• PROBLEM DETAILS:
Transcribe the listing exactly, leaving out every picture.

• GIVEN INFORMATION:

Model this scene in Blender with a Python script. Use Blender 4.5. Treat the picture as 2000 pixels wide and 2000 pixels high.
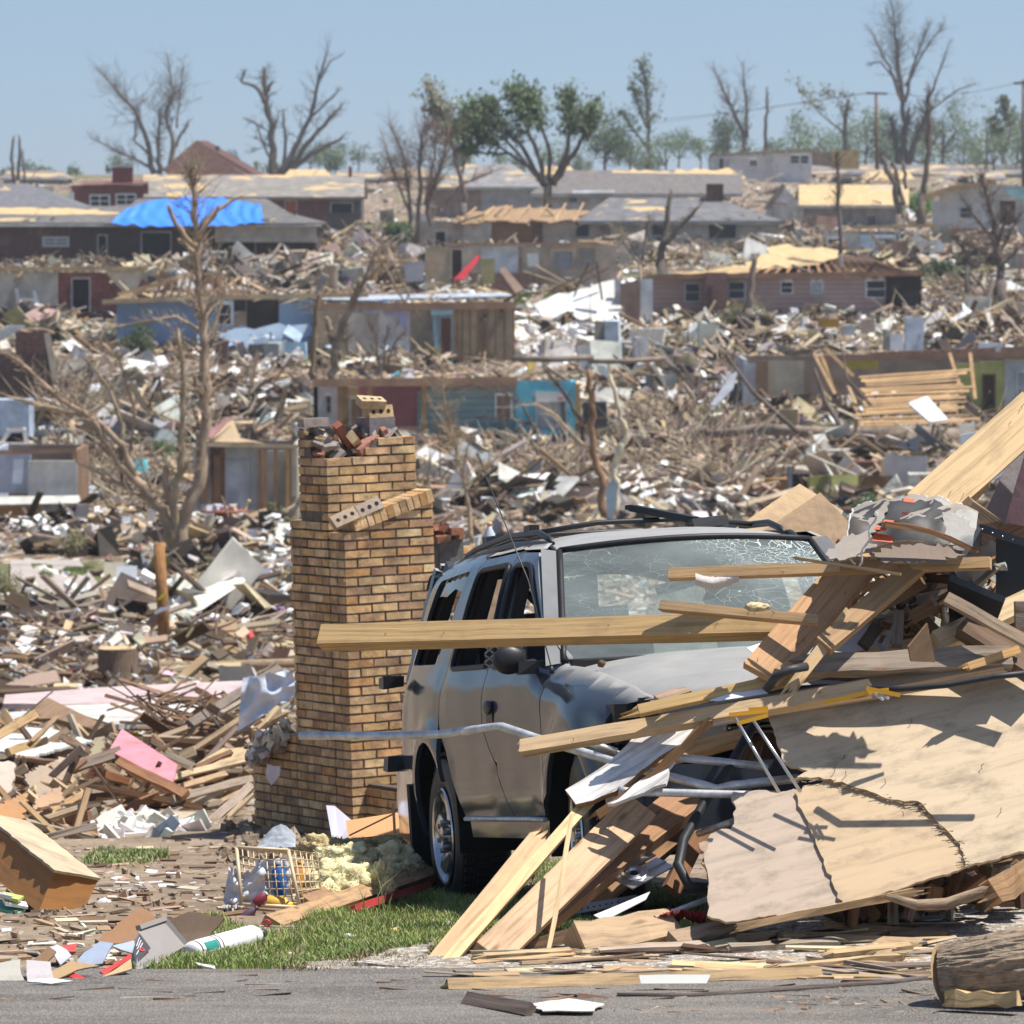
import bpy, bmesh, math, random
from mathutils import Vector, Matrix, Euler, noise
from mathutils.geometry import delaunay_2d_cdt, tessellate_polygon
for o in list(bpy.data.objects): bpy.data.objects.remove(o)
S = bpy.context.scene; COL = S.collection
rnd = random.Random(7)
R = math.radians
# ------------------------------------------------------------------ camera
FPX = 11000.0; HOR = 420.0                       # focal length and horizon in pixels of the 2000 px photograph
TH = math.atan((1000-HOR)/FPX)
cam = bpy.data.cameras.new('camera'); camo = bpy.data.objects.new('camera', cam); COL.objects.link(camo)
camo.rotation_euler = (R(90)-TH, 0, 0); camo.location = (0,0,0)
cam.sensor_width = 36; cam.lens = 36*FPX/2000; cam.clip_start = 1; cam.clip_end = 20000
cam.dof.use_dof = True; cam.dof.focus_distance = 24.5; cam.dof.aperture_fstop = 12.0
S.camera = camo
S.render.resolution_x = 1024; S.render.resolution_y = 1024
# ------------------------------------------------------------------ light
SUN_EL, SUN_AZ = R(66), R(96)                   # azimuth from +Y (view axis) towards +X (right)
w = bpy.data.worlds.new('World'); S.world = w; w.use_nodes = True
nt = w.node_tree; bg = nt.nodes['Background']
sky = nt.nodes.new('ShaderNodeTexSky'); sky.sky_type = 'NISHITA'; sky.sun_disc = False
sky.sun_elevation = SUN_EL; sky.sun_rotation = SUN_AZ
sky.altitude = 0; sky.air_density = 1.0; sky.dust_density = 0.7; sky.ozone_density = 3.0
tcw = nt.nodes.new('ShaderNodeTexCoord'); mpw = nt.nodes.new('ShaderNodeMapping'); mpw.inputs['Location'].default_value = (0,0,.10)
nt.links.new(tcw.outputs['Generated'],mpw.inputs[0]); nt.links.new(mpw.outputs[0],sky.inputs[0])
nt.links.new(sky.outputs[0], bg.inputs[0]); bg.inputs[1].default_value = 0.09
sl = bpy.data.lights.new('sun','SUN'); sl.energy = 5.0; sl.angle = R(0.53); sl.color = (1.0,.945,.86)
so = bpy.data.objects.new('sun', sl); COL.objects.link(so)
sd = Vector((math.sin(SUN_AZ)*math.cos(SUN_EL), math.cos(SUN_AZ)*math.cos(SUN_EL), math.sin(SUN_EL)))
so.rotation_euler = sd.to_track_quat('Z','Y').to_euler(); so.location = sd*50
S.view_settings.view_transform = 'Standard'; S.view_settings.look = 'None'
S.view_settings.exposure = 0.5; S.view_settings.gamma = 1
# ------------------------------------------------------------------ pixel -> place
cT, sT = math.cos(TH), math.sin(TH)
def ray(px, py):
    u = (px-1000)/FPX; v = (1000-py)/FPX
    return Vector((u, cT+sT*v, -sT+cT*v))
def P(px, py, d):
    r = ray(px, py); return r*(d/r.y)
ZT = [(0,-2.75),(20.5,-2.76),(22.75,-2.865),(25.4,-3.10),(30,-3.50),(38,-4.22),(55,-5.42),(70,-6.35),(85,-7.15),(110,-7.9),
      (145,-9.3),(183,-10.4),(215,-10.5),(245,-9.8),(300,-7.9),(330,-6.0),(380,-4.1),(450,-2.5),(550,-.5),(650,2.2),(800,5.6),(1000,6.3),(1300,4),(3000,-5),(9000,-40)]
def smooth_tab(T, x):
    if x <= T[0][0]: return T[0][1]
    for i in range(len(T)-1):
        x0,y0 = T[i]; x1,y1 = T[i+1]
        if x <= x1:
            m0 = (T[i+1][1]-T[max(i-1,0)][1])/max(T[i+1][0]-T[max(i-1,0)][0],1e-6)
            j = min(i+2,len(T)-1); m1 = (T[j][1]-T[i][1])/(T[j][0]-T[i][0])
            h = x1-x0; t = (x-x0)/h
            return (2*t**3-3*t*t+1)*y0+(t**3-2*t*t+t)*h*m0+(-2*t**3+3*t*t)*y1+(t**3-t*t)*h*m1
    return T[-1][1]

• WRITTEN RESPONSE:
Model this scene in Blender with a Python script. Use Blender 4.5. Treat the picture as 2000 pixels wide and 2000 pixels high.
import bpy, bmesh, math, random
from mathutils import Vector, Matrix, Euler, noise
from mathutils.geometry import delaunay_2d_cdt, tessellate_polygon
for o in list(bpy.data.objects): bpy.data.objects.remove(o)
S = bpy.context.scene; COL = S.collection
rnd = random.Random(7)
R = math.radians
# ------------------------------------------------------------------ camera
FPX = 11000.0; HOR = 420.0                       # focal length and horizon in pixels of the 2000 px photograph
TH = math.atan((1000-HOR)/FPX)
cam = bpy.data.cameras.new('camera'); camo = bpy.data.objects.new('camera', cam); COL.objects.link(camo)
camo.rotation_euler = (R(90)-TH, 0, 0); camo.location = (0,0,0)
cam.sensor_width = 36; cam.lens = 36*FPX/2000; cam.clip_start = 1; cam.clip_end = 20000
cam.dof.use_dof = True; cam.dof.focus_distance = 24.5; cam.dof.aperture_fstop = 12.0
S.camera = camo
S.render.resolution_x = 1024; S.render.resolution_y = 1024
# ------------------------------------------------------------------ light
SUN_EL, SUN_AZ = R(66), R(96)                   # azimuth from +Y (view axis) towards +X (right)
w = bpy.data.worlds.new('World'); S.world = w; w.use_nodes = True
nt = w.node_tree; bg = nt.nodes['Background']
sky = nt.nodes.new('ShaderNodeTexSky'); sky.sky_type = 'NISHITA'; sky.sun_disc = False
sky.sun_elevation = SUN_EL; sky.sun_rotation = SUN_AZ
sky.altitude = 0; sky.air_density = 1.0; sky.dust_density = 0.7; sky.ozone_density = 3.0
tcw = nt.nodes.new('ShaderNodeTexCoord'); mpw = nt.nodes.new('ShaderNodeMapping'); mpw.inputs['Location'].default_value = (0,0,.10)
nt.links.new(tcw.outputs['Generated'],mpw.inputs[0]); nt.links.new(mpw.outputs[0],sky.inputs[0])
nt.links.new(sky.outputs[0], bg.inputs[0]); bg.inputs[1].default_value = 0.09
sl = bpy.data.lights.new('sun','SUN'); sl.energy = 5.0; sl.angle = R(0.53); sl.color = (1.0,.945,.86)
so = bpy.data.objects.new('sun', sl); COL.objects.link(so)
sd = Vector((math.sin(SUN_AZ)*math.cos(SUN_EL), math.cos(SUN_AZ)*math.cos(SUN_EL), math.sin(SUN_EL)))
so.rotation_euler = sd.to_track_quat('Z','Y').to_euler(); so.location = sd*50
S.view_settings.view_transform = 'Standard'; S.view_settings.look = 'None'
S.view_settings.exposure = 0.5; S.view_settings.gamma = 1
# ------------------------------------------------------------------ pixel -> place
cT, sT = math.cos(TH), math.sin(TH)
def ray(px, py):
    u = (px-1000)/FPX; v = (1000-py)/FPX
    return Vector((u, cT+sT*v, -sT+cT*v))
def P(px, py, d):
    r = ray(px, py); return r*(d/r.y)
ZT = [(0,-2.75),(20.5,-2.76),(22.75,-2.865),(25.4,-3.10),(30,-3.50),(38,-4.22),(55,-5.42),(70,-6.35),(85,-7.15),(110,-7.9),
      (145,-9.3),(183,-10.4),(215,-10.5),(245,-9.8),(300,-7.9),(330,-6.0),(380,-4.1),(450,-2.5),(550,-.5),(650,2.2),(800,5.6),(1000,6.3),(1300,4),(3000,-5),(9000,-40)]
def smooth_tab(T, x):
    if x <= T[0][0]: return T[0][1]
    for i in range(len(T)-1):
        x0,y0 = T[i]; x1,y1 = T[i+1]
        if x <= x1:
            m0 = (T[i+1][1]-T[max(i-1,0)][1])/max(T[i+1][0]-T[max(i-1,0)][0],1e-6)
            j = min(i+2,len(T)-1); m1 = (T[j][1]-T[i][1])/(T[j][0]-T[i][0])
            h = x1-x0; t = (x-x0)/h
            return (2*t**3-3*t*t+1)*y0+(t**3-2*t*t+t)*h*m0+(-2*t**3+3*t*t)*y1+(t**3-t*t)*h*m1
    return T[-1][1]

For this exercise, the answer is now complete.